I have a friend whom I love like a brother. We travel with this couple. We have so much fun together, until it’s not fun. You want to know what’s not fun? When his steak isn’t cooked just perfectly as he ordered, he often sends it back. The crucial question is whether it wasn’t just perfect, or whether it was actually inedible to him. That’s an important difference. Because when he does that, he calls the meal to a halt for the entire table.

He’ll say, “You all go right ahead and eat.” But we are all polite, including his spouse. So we don’t. If we did, we’d just have to wait on him to finish before dessert time anyway. It’s within his rights to return it and ask them to cook him another one. It truly is. But it punishes the whole table, not just the kitchen, every single time he asserts this right.

•••

A person bought a ticket for a boat tour. He bought one seat along the starboard side right in between bow and stern. The group filled the boat, and everyone had their rightful seat. The tour was to last over an hour. Quickly, the boat moved out into an open canal and everyone marveled at the sights they were taking in. Suddenly there was a stir. A commotion. People seated on his side, in front and behind, were aghast that he had reached into his bag and pulled out a hand-cranked drill. On the end was a large bit, big enough to take a sizable plug of wood out of whatever it was used on.

He reached over the side and put the drill below the water line and onto the side of the boat. He began to crank it furiously. “No…!” “Stop!!…” his boat mates yelled. “Please don’t do that, you’ll drown us all,” a lady protested. The man only continued to turn the crank on the drill while responding, “This is my seat. I have a ticket. You do or don’t do whatever you want at your seat.”

•••

Two guys went to a concert, but not together. They’d never met, not even when they ended up seated next to each other. They had both bought tickets for seats on the last row. It was a great concert. The band was playing so well. Everyone should have been having such a marvelous time. One of these guys was big, both tall and muscular. The other, very average in build. Keep that fixed in your mind, for those details will become important in just a moment.

If you think about it, a ticket buys you the chance to sit during a given event and occupy the space inside your seat. From armrest to armrest, and the floor space that corresponds to the boundaries established by the armrests. That’s it, nothing more. Not far into the show, the big guy began to spread out. He muscled his arms onto both armrests, negating use of the same for people on each side of him. Then, his giant legs began to stray over into the space on either side of him as well.

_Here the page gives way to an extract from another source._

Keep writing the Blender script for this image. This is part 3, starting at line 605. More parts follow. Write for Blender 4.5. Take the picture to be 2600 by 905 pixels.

Never once did it occur to him that he was occupying space that someone next to him, also with a ticket, had rented for the evening. Or, maybe it did.

A bull weighing 2,700 pounds strutted up to the jelly roll hay bale. In addition to his huge size, he possessed horns that looked to all around him like a forklift had parked upon his head. He was prodigious and imposing. There was plenty of space for several cows to safely eat and never get near each other around the fresh hay. But the bull would walk in each time, swinging his head to claim more space than he truly needed. Soon, the area all around the bale would clear out. No other cow wanted to chance getting hit by someone behaving like that. The bull would walk away, stomach full, content at all he had eaten. Then, he wondered all the rest of the day why he felt so lonely. No one wanted to spend any time with him, it always seemed.

Do you know what the definition of a “fable” is? A fable is a short story, typically with animals as characters, conveying a moral. God has created us as a higher order, so that we might live as a reflection of God. Not as mere animals.